Reproduce, word for word, every line from the first one down to the line containing "limb with pale", and nothing else.

>>>>>

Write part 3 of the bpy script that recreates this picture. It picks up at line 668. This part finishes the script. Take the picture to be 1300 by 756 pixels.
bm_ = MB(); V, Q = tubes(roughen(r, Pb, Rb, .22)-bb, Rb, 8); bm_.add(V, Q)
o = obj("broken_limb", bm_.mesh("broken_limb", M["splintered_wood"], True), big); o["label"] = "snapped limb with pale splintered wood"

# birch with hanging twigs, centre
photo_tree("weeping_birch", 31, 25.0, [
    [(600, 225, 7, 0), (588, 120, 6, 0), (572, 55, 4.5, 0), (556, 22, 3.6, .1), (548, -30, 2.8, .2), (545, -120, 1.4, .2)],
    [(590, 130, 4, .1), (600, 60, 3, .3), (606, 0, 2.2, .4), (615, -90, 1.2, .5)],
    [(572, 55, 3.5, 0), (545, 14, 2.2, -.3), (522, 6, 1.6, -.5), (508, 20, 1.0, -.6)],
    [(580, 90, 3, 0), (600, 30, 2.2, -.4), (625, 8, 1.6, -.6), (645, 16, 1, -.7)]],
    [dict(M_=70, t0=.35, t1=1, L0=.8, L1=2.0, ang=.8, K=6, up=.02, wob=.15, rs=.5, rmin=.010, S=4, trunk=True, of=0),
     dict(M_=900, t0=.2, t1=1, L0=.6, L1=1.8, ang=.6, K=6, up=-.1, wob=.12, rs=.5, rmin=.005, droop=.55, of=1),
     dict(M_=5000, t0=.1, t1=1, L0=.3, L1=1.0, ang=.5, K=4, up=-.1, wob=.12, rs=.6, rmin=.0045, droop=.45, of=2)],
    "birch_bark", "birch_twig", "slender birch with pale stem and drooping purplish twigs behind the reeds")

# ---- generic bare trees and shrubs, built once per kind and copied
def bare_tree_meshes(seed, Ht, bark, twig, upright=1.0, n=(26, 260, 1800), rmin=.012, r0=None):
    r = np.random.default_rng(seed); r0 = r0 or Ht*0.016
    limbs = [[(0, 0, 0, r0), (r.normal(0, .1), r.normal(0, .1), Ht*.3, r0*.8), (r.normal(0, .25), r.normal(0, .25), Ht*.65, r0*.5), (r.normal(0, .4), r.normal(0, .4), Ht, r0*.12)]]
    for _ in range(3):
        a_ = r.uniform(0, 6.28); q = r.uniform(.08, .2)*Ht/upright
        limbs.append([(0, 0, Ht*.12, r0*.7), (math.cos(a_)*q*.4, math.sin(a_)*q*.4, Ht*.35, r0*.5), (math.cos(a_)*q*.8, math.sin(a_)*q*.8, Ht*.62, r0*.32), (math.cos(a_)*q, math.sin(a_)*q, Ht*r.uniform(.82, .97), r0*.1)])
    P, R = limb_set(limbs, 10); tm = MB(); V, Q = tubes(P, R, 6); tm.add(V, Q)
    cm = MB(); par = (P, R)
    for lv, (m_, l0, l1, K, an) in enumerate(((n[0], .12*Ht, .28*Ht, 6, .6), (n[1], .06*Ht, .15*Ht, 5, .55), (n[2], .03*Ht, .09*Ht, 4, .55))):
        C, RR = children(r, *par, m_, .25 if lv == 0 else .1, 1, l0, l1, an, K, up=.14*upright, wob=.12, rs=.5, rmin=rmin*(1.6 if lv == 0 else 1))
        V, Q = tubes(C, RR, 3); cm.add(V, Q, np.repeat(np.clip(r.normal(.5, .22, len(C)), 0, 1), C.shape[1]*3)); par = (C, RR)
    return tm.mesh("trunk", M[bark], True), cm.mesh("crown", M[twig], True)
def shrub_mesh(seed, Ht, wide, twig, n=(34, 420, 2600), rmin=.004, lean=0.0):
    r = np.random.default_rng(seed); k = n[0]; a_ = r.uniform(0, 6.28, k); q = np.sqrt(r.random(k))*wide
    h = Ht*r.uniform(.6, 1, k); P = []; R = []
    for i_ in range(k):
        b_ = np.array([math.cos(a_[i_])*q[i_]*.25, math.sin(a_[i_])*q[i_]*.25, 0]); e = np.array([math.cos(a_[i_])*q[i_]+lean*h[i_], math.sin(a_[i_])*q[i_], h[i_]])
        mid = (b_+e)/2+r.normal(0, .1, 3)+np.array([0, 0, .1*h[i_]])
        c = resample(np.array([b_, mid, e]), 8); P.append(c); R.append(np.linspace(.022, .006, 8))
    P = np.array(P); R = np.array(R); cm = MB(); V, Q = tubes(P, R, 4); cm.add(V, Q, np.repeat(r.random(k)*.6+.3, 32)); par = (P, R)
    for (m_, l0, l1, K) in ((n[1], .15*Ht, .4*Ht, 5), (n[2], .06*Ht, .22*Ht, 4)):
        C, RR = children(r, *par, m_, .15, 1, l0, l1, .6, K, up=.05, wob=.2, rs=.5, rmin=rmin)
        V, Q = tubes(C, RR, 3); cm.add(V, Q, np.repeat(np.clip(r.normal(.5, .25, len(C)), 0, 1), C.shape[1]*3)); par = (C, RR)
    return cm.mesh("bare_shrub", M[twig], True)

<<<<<

▶ _Output of the exercise_
Write part 3 of the bpy script that recreates this picture. It picks up at line 668. This part finishes the script. Take the picture to be 1300 by 756 pixels.
bm_ = MB(); V, Q = tubes(roughen(r, Pb, Rb, .22)-bb, Rb, 8); bm_.add(V, Q)
o = obj("broken_limb", bm_.mesh("broken_limb", M["splintered_wood"], True), big); o["label"] = "snapped limb with pale splintered wood"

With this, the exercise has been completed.